→ **THE REQUEST**
Retype, exactly as they stand, the lines from the start of the data to the line that contains "random.seed(7); rng = np.random.default_rng(7)", both ends included. Leave the pictures out.
-----
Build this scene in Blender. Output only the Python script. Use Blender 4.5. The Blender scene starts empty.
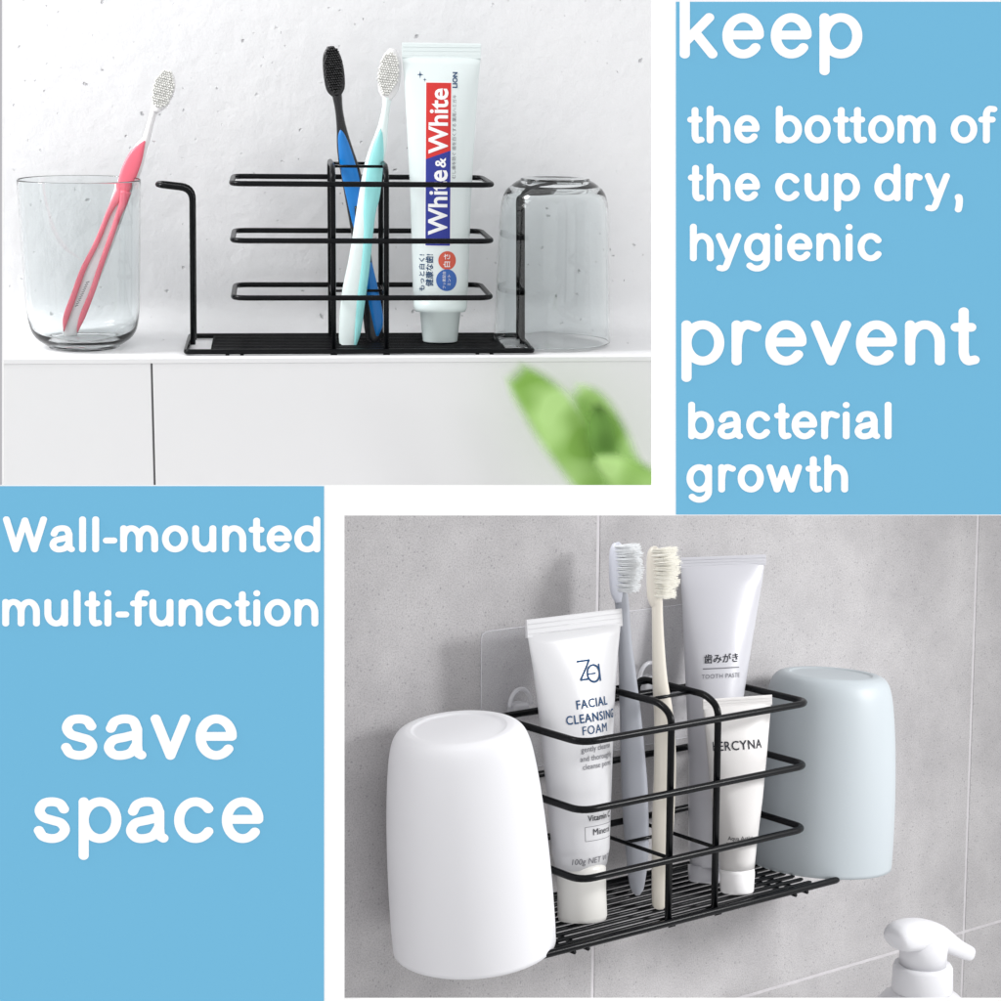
import bpy, bmesh, math, random
import numpy as np
from mathutils import Matrix, Vector
random.seed(7); rng = np.random.default_rng(7)

# ------------------------------------------------------------------ camera, world, lamps, exposure
S = bpy.context.scene
COL = S.collection
F, PX = 2000.0, 500.5                                    # focal length and centre in photograph pixels (1001 wide)
cam = bpy.data.cameras.new('camera'); camo = bpy.data.objects.new('camera', cam); COL.objects.link(camo)
camo.rotation_euler = (math.pi/2, 0, 0)
cam.sensor_width = 36; cam.lens = 36*F/1001; cam.clip_start = 0.05; cam.clip_end = 50
S.camera = camo
W = bpy.data.worlds.new('World'); S.world = W; W.use_nodes = True
W.node_tree.nodes['Background'].inputs[0].default_value = (1.0, 1.0, 1.0, 1)
W.node_tree.nodes['Background'].inputs[1].default_value = 1.12
_g = W.node_tree.nodes.new('ShaderNodeTexCoord'); _s = W.node_tree.nodes.new('ShaderNodeSeparateXYZ'); _r = W.node_tree.nodes.new('ShaderNodeMapRange')
_r.inputs['From Min'].default_value = -.02; _r.inputs['From Max'].default_value = .15; _r.inputs['To Min'].default_value = 1.0; _r.inputs['To Max'].default_value = .98
W.node_tree.links.new(_g.outputs['Generated'], _s.inputs[0]); W.node_tree.links.new(_s.outputs['Y'], _r.inputs[0]); W.node_tree.links.new(_r.outputs[0], W.node_tree.nodes['Background'].inputs[0])
S.view_settings.view_transform = 'Standard'; S.view_settings.look = 'None'
S.view_settings.exposure = 0; S.view_settings.gamma = 1
S.cycles.use_denoising = True
S.cycles.max_bounces = 14; S.cycles.transmission_bounces = 12; S.cycles.transparent_max_bounces = 24

def area(name, loc, target, size, power, color=(1, 1, 1)):
    l = bpy.data.lights.new(name, 'AREA'); l.shape = 'DISK'; l.size = size; l.energy = power; l.color = color
    o = bpy.data.objects.new(name, l); COL.objects.link(o); o.location = loc
    o.rotation_euler = (Vector(target)-Vector(loc)).to_track_quat('-Z', 'Y').to_euler()
    return o
area('softbox_lamp', (-1.0, 0.90, 0.80), (0.02, 1.42, 0.07), 0.46, 7.0).data.spread = math.radians(120)
area('strip_lamp', (0.78, 0.92, 0.12), (0.16, 1.16, -0.20), 0.20, .46).data.spread = math.radians(48)

# ------------------------------------------------------------------ frames (centimetres) fitted to the photograph
def rot(rx, ry, rz):
    cx, sx, cy, sy, cz, sz = math.cos(rx), math.sin(rx), math.cos(ry), math.sin(ry), math.cos(rz), math.sin(rz)
    return np.array([[1, 0, 0], [0, cx, -sx], [0, sx, cx]]) @ np.array([[cy, 0, sy], [0, 1, 0], [-sy, 0, cy]]) @ np.array([[cz, -sz, 0], [sz, cz, 0], [0, 0, 1]])
class Frame:
    def __init__(s, r, t): s.R = rot(*r); s.t = np.array(t, float)
    def ray(s, x, y): return s.R.T @ np.array([(x-PX)/F, 1, -(y-PX)/F])
    def o(s): return -s.R.T @ s.t
    def on(s, x, y, axis, c):                            # the point where a line of sight meets a plane of this frame
        d = s.ray(x, y); o = s.o(); k = (c-o[axis])/d[axis]; return o+k*d
    def P(s, x, y, c): return s.on(x, y, 1, c)
    def Zp(s, x, y, c): return s.on(x, y, 2, c)
    def cm(s, p): return (s.R @ np.asarray(p, float)+s.t)[1]/F      # centimetres per pixel at p
    def px(s, p):
        q = s.R @ np.asarray(p, float)+s.t; return PX+F*q[0]/q[1], PX-F*q[2]/q[1]
    def M(s, p):
        q = (s.R @ np.asarray(p, float)+s.t)*0.01
        m = Matrix([list(s.R[i])+[q[i]] for i in range(3)]+[[0, 0, 0, 1]]); return m
FT = Frame((0.2229269, 0.0129288, 0.1117830), (-17.52723, 131.62881, 9.79004))      # the white plaster niche
FB = Frame((0.1135515, 0.0071296, 0.6521317), (4.20196, 105.90547, -23.57417))      # the grey tiled corner
BD = 84.0                                                                            # distance of the board
FW = Frame((0, 0, 0), (0, BD, 0))
BS = BD/F                                                                            # cm per pixel on the board

# ------------------------------------------------------------------ helpers
def thing(name, label, cat, fr, base, group=None):
    o = bpy.data.objects.new(name, None); COL.objects.link(o); o.empty_display_size = 0.01
    o.matrix_world = fr.M(base); o['label'] = label; o['category'] = cat
    if group: o['group'] = group
    o['_b'] = list(map(float, base)); o_frames[o.name] = (fr, np.array(base, float))
    return o
o_frames = {}
class MB:
    def __init__(s): s.v = []; s.f = []; s.m = []; s.sm = []
    def add(s, v, f, m=0, smooth=True):
        n = len(s.v); s.v += [tuple(map(float, p)) for p in v]
        for q in f: s.f.append([n+i for i in q]); s.m.append(m); s.sm.append(smooth)
        return s
    def build(s, name, mats, parent, label=None, bevel=0, sub=0, top=None):
        """vertices are in the thing's frame (cm); parent is a thing or one of its parts"""
        root = parent
        while root.parent: root = root.parent
        fr, base = o_frames[root.name]
        me = bpy.data.meshes.new(name)
        me.from_pydata([((p[0]-base[0])*.01, (p[1]-base[1])*.01, (p[2]-base[2])*.01) for p in s.v], [], s.f)
        for m in (mats if isinstance(mats, (list, tuple)) else [mats]): me.materials.append(m)
        for i, p in enumerate(me.polygons): p.material_index = s.m[i]; p.use_smooth = s.sm[i]
        me.update()
        o = bpy.data.objects.new(name, me); COL.objects.link(o); o.parent = parent
        if bevel:
            b = o.modifiers.new('bevel', 'BEVEL'); b.width = bevel*.01; b.segments = 3; b.limit_method = 'ANGLE'
        if sub:
            b = o.modifiers.new('sub', 'SUBSURF'); b.levels = b.render_levels = sub
        if label: o['label'] = label
        return o
def single(name, label, cat, fr, base, mb, mats, group=None, kind=None, bevel=0, sub=0):
    t = bpy.data.objects.new('tmp', None); COL.objects.link(t); t.matrix_world = fr.M(base); o_frames[t.name] = (fr, np.array(base, float))
    o = mb.build(name, mats, t, bevel=bevel, sub=sub)
    o.parent = None; o.matrix_world = fr.M(base); bpy.data.objects.remove(t); o_frames[o.name] = (fr, np.array(base, float))
    if label: o['label'] = label; o['category'] = cat
    if kind: o['kind'] = kind
    if group: o['group'] = group
    return o
def box(mb, lo, hi, m=0):
    x0, y0, z0 = lo; x1, y1, z1 = hi
    v = [(x0, y0, z0), (x1, y0, z0), (x1, y1, z0), (x0, y1, z0), (x0, y0, z1), (x1, y0, z1), (x1, y1, z1), (x0, y1, z1)]
    mb.add(v, [(0, 3, 2, 1), (4, 5, 6, 7), (0, 1, 5, 4), (1, 2, 6, 5), (2, 3, 7, 6), (3, 0, 4, 7)], m, False)
def fillet(pts, r, closed=False, n=6):
    pts = [np.array(p, float) for p in pts]; N = len(pts); out = []
    for i in range(N):
        if not closed and i in (0, N-1): out.append(pts[i]); continue
        p, a, b = pts[i], pts[i-1], pts[(i+1) % N]
        da, db = a-p, b-p; la, lb = np.linalg.norm(da), np.linalg.norm(db)
        k = min(r, la*.49, lb*.49); A, B = p+da/la*k, p+db/lb*k
        for j in range(n+1):
            t = j/n; out.append((1-t)**2*A+2*t*(1-t)*p+t*t*B)
    return out
def tube(mb, pts, r, n=10, closed=False, m=0):
    pts = [np.array(p, float) for p in pts]
    N = len(pts); rs = r if hasattr(r, '__len__') else [r]*N
    T = []
    for i in range(N):
        a = pts[i-1] if (i > 0 or closed) else pts[i]; b = pts[(i+1) % N] if (i < N-1 or closed) else pts[i]
        t = b-a; T.append(t/(np.linalg.norm(t)+1e-12))
    u = np.cross(T[0], (0, 0, 1.0)); 
    if np.linalg.norm(u) < .1: u = np.cross(T[0], (0, 1.0, 0))
    u /= np.linalg.norm(u); v = []
    for i in range(N):
        u = u-T[i]*(u@T[i]); u /= np.linalg.norm(u); w = np.cross(T[i], u)
        for k in range(n):
            a = 2*math.pi*k/n; v.append(pts[i]+rs[i]*(math.cos(a)*u+math.sin(a)*w))
    f = []
    for i in range(N if closed else N-1):
        j = (i+1) % N
        for k in range(n):
            l = (k+1) % n; f.append((i*n+k, i*n+l, j*n+l, j*n+k))
    if not closed:
        f.append(tuple(range(n))[::-1]); f.append(tuple((N-1)*n+k for k in range(n)))
    mb.add(v, f, m)
def lathe(mb, prof, c, ax=None, n=64, m=0, ref=None):
    """prof: (radius, height) pairs revolved round axis ax from point c"""
    ax = np.array((0, 0, 1.0) if ax is None else ax, float); ax /= np.linalg.norm(ax); c = np.array(c, float)
    u = np.cross(ax, (0, 1.0, 0)); u /= np.linalg.norm(u); w = np.cross(ax, u)
    v = []; f = []; idx = []
    for (r, h) in prof:
        if r < 1e-6: idx.append([len(v)]*n); v.append(c+ax*h)
        else:
            idx.append([len(v)+k for k in range(n)])
            for k in range(n):
                a = 2*math.pi*k/n; v.append(c+ax*h+r*(math.cos(a)*u+math.sin(a)*w))
    for i in range(len(prof)-1):
        for k in range(n):
            l = (k+1) % n; q = []
            for t in (idx[i][k], idx[i][l], idx[i+1][l], idx[i+1][k]):
                if t not in q: q.append(t)
            if len(q) > 2: f.append(tuple(q))
    mb.add(v, f, m)
def smoothprof(pts, n=8):
    """Catmull-Rom through points"""
    p = [np.array(q, float) for q in pts]; p = [2*p[0]-p[1]]+p+[2*p[-1]-p[-2]]; out = []
    for i in range(1, len(p)-2):
        for j in range(n):
            t = j/n; a, b, c, d = p[i-1:i+3]
            out.append(.5*((2*b)+(-a+c)*t+(2*a-5*b+4*c-d)*t*t+(-a+3*b-3*c+d)*t**3))
    out.append(p[-2]); return out

# ------------------------------------------------------------------ materials
def mat(name, col=(.8, .8, .8), rough=.5, **k):
    m = bpy.data.materials.new(name); m.use_nodes = True; b = m.node_tree.nodes['Principled BSDF']
    b.inputs['Base Color'].default_value = (*col, 1); b.inputs['Roughness'].default_value = rough
    for kk, vv in k.items(): b.inputs[kk.replace('_', ' ')].default_value = vv
    return m
def N(m, t, **k):
    n = m.node_tree.nodes.new(t)
    for a, b in k.items():
        if a in ('inputs',):
            for x, y in b.items(): n.inputs[x].default_value = y
        else: setattr(n, a, b)
    return n
def L(m, a, b): m.node_tree.links.new(a, b)
def ramp(m, fac, stops):
    r = N(m, 'ShaderNodeValToRGB'); e = r.color_ramp.elements
    while len(e) < len(stops): e.new(.5)
    for i, (p, c) in enumerate(stops): e[i].position = p; e[i].color = (*c, 1) if len(c) == 3 else c
    L(m, fac, r.inputs[0]); return r.outputs[0]
def coords(m): return N(m, 'ShaderNodeTexCoord').outputs['Object']
def noise(m, co, scale, detail=4, rough=.5):
    n = N(m, 'ShaderNodeTexNoise', inputs={'Scale': scale, 'Detail': detail, 'Roughness': rough}); L(m, co, n.inputs['Vector']); return n.outputs['Fac']
def mixc(m, fac, a, b, mode='MIX'):
    n = N(m, 'ShaderNodeMix', data_type='RGBA', blend_type=mode)
    for s, x in ((0, fac), (6, a), (7, b)):
        if isinstance(x, (int, float)): n.inputs[s].default_value = x
        elif isinstance(x, tuple): n.inputs[s].default_value = (*x, 1)
        else: L(m, x, n.inputs[s])
    return n.outputs[2]
def bsdf(m): return m.node_tree.nodes['Principled BSDF']
def bump(m, h, strength, dist, prev=None):
    b = N(m, 'ShaderNodeBump', inputs={'Strength': strength, 'Distance': dist}); L(m, h, b.inputs['Height'])
    if prev: L(m, prev, b.inputs['Normal'])
    L(m, b.outputs[0], bsdf(m).inputs['Normal']); return b.outputs[0]

BLACK = mat('black_powder_coat', (.0025, .003, .004), .27, Specular_IOR_Level=.15)
co = coords(BLACK); bump(BLACK, noise(BLACK, co, 900, 2), .12, .0003)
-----
→ **TASK OUTPUT**
Build this scene in Blender. Output only the Python script. Use Blender 4.5. The Blender scene starts empty.
import bpy, bmesh, math, random
import numpy as np
from mathutils import Matrix, Vector
random.seed(7); rng = np.random.default_rng(7)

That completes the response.